Is the public option back? Speaker of the House Nancy Pelosi thinks she has the requisite 218 votes in her chamber and increasingly it looks like some compromise version of a public option, most likely with a trigger, will pass muster in the Senate. Still, it is strange the way the public option has become so defining an issue in the health care debate.
Perhaps “strange” is not the right word. The public option, which is not the most central feature of any of the five bills that have passed committees, became the point of Republican attack because they could say it amounted to a government take-over. They overlooked the word “option” in “public option.” President Obama, wanting to appear conciliatory and bi-partisan said that the public option was not essential to achieving his goals for health care reform. Then the Left went ballistic and shouted in unison at the White House the famous words Margaret Thatcher once spoke to George H. W. Bush: “Don’t go wobbly on us.” Voila – the public option became the central point of controversy in an already controversial legislative debate.
Our system of government is designed, in part, to adjudicate interests and to facilitate compromise. That is why the public option should never have been a deal-breaker for either wide, except of course for the rejectionist wing of the GOP that would oppose Obama if he said he thinks the sun rises in the East.
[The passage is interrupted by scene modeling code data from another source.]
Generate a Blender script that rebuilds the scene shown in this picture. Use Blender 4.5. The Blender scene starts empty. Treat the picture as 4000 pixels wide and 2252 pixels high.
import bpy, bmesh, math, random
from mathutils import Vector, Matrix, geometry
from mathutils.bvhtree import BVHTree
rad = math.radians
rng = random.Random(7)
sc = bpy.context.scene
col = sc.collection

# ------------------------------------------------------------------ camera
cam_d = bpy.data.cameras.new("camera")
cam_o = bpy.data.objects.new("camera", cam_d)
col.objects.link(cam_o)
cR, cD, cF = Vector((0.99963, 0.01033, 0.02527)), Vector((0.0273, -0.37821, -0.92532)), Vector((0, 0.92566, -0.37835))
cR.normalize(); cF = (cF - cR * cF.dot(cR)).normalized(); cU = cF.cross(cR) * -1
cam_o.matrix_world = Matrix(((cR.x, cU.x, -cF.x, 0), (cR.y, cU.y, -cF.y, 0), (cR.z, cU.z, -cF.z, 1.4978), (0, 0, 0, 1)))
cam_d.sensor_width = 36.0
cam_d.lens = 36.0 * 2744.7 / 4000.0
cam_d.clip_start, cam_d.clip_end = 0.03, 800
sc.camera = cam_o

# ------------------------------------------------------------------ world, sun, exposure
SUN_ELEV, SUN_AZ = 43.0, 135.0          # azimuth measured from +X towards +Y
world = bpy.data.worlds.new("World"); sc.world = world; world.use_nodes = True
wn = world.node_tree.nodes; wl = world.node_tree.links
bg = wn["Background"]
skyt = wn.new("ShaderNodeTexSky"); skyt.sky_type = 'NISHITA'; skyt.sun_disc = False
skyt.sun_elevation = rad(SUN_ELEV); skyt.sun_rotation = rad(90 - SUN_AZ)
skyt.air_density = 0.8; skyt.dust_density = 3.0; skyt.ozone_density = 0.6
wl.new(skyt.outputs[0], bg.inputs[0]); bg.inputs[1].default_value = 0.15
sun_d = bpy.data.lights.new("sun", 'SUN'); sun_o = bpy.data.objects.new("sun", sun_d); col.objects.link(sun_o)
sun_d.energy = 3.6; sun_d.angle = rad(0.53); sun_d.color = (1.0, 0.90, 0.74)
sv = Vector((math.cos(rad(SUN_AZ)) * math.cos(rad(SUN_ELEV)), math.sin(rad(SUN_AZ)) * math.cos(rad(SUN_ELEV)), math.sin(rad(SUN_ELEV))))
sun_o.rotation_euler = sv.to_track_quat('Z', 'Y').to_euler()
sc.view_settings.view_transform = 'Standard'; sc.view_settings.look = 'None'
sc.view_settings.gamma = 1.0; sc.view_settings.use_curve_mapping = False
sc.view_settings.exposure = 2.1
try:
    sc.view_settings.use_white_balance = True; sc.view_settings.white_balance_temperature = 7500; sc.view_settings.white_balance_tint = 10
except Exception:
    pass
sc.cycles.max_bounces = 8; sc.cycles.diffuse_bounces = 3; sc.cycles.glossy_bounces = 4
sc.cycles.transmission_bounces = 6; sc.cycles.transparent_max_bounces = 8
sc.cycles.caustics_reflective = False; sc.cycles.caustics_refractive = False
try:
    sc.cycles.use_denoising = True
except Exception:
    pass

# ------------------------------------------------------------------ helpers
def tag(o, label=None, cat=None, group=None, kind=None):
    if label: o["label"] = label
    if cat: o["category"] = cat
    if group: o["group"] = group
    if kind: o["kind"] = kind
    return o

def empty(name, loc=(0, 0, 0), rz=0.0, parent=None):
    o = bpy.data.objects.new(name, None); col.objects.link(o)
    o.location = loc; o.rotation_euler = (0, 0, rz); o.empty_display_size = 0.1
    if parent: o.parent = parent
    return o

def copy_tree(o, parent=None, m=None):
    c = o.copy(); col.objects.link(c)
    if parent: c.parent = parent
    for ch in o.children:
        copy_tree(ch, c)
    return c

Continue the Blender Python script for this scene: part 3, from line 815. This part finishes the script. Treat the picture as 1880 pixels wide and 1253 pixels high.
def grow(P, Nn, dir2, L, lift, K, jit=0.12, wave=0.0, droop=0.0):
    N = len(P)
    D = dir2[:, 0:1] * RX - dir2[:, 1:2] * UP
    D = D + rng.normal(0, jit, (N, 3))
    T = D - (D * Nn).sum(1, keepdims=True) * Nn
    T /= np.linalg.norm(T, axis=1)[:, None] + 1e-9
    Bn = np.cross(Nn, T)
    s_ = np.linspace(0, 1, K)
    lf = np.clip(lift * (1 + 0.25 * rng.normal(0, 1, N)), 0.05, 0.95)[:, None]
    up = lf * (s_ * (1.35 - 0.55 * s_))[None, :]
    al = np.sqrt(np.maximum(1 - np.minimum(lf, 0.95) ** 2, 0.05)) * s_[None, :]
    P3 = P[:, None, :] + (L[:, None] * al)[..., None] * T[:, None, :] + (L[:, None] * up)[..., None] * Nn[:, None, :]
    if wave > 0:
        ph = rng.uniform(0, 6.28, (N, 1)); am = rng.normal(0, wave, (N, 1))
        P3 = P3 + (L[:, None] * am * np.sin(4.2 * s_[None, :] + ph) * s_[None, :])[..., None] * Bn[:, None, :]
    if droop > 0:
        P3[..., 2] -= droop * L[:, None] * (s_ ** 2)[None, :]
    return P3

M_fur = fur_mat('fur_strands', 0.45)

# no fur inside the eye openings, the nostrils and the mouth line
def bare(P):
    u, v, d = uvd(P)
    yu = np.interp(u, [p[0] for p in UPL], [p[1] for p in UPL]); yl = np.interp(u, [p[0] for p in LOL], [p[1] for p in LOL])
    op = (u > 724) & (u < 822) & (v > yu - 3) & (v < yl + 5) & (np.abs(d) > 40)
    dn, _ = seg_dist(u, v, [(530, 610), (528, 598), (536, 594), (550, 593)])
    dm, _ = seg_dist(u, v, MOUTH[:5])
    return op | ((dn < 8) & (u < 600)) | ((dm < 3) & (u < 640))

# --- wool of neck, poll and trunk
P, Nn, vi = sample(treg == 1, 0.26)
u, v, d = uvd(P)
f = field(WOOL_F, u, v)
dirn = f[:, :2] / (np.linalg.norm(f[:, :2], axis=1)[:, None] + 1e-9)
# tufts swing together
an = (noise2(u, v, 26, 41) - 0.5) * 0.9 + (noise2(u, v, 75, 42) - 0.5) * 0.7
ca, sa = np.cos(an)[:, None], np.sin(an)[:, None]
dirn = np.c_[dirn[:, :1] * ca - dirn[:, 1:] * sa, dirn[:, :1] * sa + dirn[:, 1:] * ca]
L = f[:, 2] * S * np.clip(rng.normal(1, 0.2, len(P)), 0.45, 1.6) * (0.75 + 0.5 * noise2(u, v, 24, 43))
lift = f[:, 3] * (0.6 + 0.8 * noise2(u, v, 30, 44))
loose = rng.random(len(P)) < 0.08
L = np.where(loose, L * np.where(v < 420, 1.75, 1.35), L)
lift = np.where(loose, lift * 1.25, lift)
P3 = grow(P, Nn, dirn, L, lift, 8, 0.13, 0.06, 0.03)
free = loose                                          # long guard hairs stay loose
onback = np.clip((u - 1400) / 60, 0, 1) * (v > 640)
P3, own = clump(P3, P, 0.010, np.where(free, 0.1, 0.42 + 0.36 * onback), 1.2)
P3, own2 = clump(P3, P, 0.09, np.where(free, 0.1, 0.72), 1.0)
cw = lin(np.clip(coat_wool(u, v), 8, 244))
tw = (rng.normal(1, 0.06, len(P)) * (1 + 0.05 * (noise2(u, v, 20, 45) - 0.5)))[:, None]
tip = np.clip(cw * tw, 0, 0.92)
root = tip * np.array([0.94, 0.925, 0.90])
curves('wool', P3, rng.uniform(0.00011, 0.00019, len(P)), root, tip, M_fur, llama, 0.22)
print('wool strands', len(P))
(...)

The abortion battle, where compromise is far more difficult, now looms over the health care reform debate. Where to reach compromise? No abortion coverage in any public option. No direct federal subsidies for private policies that cover abortion. If people can deduct some or all of their health care premiums, and get a tax break, that is not federal funding of abortion. It is always easy to see when federal funding occurs. The check is marked “U.S. Treasury.” We will see if the Congress can reach a compromise between the Stupak and Capps amendments. It is never easy to draw such lines, but they must be drawn.